»»

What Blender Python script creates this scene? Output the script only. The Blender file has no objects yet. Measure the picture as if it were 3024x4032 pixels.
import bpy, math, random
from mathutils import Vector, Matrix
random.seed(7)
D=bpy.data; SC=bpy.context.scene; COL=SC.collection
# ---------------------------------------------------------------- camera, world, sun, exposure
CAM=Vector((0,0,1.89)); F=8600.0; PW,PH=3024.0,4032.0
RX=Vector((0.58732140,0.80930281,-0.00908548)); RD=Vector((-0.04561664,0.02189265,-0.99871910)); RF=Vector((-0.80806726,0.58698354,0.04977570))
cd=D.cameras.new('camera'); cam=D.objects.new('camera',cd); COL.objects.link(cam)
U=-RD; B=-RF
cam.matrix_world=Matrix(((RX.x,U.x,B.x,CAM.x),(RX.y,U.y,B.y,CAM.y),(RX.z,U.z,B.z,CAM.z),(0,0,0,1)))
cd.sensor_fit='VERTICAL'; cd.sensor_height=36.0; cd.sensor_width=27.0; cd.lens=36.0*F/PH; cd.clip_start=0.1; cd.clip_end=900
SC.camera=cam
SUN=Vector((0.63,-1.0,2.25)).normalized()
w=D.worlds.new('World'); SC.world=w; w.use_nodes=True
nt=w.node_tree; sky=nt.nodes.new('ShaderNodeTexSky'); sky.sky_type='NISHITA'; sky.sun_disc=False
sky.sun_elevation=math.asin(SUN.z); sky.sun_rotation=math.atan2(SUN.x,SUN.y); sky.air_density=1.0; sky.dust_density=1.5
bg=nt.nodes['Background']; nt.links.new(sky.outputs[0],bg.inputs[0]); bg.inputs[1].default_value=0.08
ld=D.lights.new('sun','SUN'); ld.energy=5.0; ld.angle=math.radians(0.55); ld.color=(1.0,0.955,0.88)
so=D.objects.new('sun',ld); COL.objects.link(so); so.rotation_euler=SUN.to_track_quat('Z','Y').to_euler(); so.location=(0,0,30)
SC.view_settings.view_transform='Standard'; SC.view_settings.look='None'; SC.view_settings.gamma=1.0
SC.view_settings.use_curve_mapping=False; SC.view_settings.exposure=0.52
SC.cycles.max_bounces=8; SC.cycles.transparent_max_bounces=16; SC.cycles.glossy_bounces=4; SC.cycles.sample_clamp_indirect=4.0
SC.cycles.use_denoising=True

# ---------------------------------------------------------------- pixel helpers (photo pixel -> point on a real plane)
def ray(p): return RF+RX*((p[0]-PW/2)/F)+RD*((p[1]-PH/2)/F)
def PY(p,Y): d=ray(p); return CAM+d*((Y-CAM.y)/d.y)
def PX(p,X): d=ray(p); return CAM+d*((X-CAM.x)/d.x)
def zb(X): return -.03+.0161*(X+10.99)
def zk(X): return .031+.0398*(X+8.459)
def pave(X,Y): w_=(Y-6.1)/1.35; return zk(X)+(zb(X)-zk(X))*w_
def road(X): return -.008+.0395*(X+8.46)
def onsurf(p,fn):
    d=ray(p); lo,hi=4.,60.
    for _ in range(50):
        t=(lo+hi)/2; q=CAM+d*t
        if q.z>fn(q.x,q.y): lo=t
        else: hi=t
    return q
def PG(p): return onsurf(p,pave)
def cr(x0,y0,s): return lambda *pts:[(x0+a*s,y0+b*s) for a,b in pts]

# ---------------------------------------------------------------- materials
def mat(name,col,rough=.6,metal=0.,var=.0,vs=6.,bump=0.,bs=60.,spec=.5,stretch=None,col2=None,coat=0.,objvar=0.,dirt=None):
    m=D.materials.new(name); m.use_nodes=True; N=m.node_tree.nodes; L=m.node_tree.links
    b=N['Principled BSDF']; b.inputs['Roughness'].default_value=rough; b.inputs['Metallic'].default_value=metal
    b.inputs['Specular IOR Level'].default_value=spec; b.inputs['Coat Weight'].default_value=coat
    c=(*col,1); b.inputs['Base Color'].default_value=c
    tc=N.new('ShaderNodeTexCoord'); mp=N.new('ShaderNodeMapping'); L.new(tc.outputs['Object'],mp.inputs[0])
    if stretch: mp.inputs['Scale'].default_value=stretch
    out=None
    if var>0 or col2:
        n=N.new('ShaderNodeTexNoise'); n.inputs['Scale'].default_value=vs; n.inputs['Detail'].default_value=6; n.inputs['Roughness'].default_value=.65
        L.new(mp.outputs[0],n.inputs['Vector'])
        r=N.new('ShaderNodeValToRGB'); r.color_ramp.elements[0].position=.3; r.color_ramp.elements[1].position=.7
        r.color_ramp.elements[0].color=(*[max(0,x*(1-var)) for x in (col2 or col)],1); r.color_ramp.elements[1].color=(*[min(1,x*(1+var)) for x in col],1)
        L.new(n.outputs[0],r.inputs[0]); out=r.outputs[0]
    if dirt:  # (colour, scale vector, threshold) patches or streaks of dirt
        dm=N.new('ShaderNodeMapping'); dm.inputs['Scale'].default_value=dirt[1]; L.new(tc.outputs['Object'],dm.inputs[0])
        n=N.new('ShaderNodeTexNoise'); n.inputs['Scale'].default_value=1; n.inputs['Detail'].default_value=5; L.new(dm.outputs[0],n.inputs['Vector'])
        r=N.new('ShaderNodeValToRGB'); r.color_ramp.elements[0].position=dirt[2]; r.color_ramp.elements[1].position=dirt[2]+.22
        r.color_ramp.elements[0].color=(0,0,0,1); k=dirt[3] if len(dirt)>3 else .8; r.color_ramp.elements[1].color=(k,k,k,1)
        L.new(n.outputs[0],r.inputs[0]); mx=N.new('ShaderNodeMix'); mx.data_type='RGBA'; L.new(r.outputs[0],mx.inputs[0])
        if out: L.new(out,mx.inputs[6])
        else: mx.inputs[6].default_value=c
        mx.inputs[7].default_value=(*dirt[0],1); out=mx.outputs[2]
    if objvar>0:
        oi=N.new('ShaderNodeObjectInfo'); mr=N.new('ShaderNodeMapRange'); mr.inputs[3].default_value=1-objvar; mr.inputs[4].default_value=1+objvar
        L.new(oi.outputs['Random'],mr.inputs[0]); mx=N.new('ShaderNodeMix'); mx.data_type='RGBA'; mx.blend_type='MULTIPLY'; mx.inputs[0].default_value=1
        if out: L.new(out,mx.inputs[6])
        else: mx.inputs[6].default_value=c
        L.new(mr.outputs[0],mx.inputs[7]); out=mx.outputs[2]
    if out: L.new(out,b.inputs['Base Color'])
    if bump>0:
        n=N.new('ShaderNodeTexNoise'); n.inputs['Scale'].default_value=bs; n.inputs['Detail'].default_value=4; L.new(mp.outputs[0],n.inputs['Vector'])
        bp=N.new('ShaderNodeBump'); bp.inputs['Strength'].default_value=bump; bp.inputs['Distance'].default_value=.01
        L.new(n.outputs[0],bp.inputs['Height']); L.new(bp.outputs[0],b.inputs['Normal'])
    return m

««

Task description: All lines above containing the string "scene" are to be collected.

Final result:
What Blender Python script creates this scene? Output the script only. The Blender file has no objects yet. Measure the picture as if it were 3024x4032 pixels.
D=bpy.data; SC=bpy.context.scene; COL=SC.collection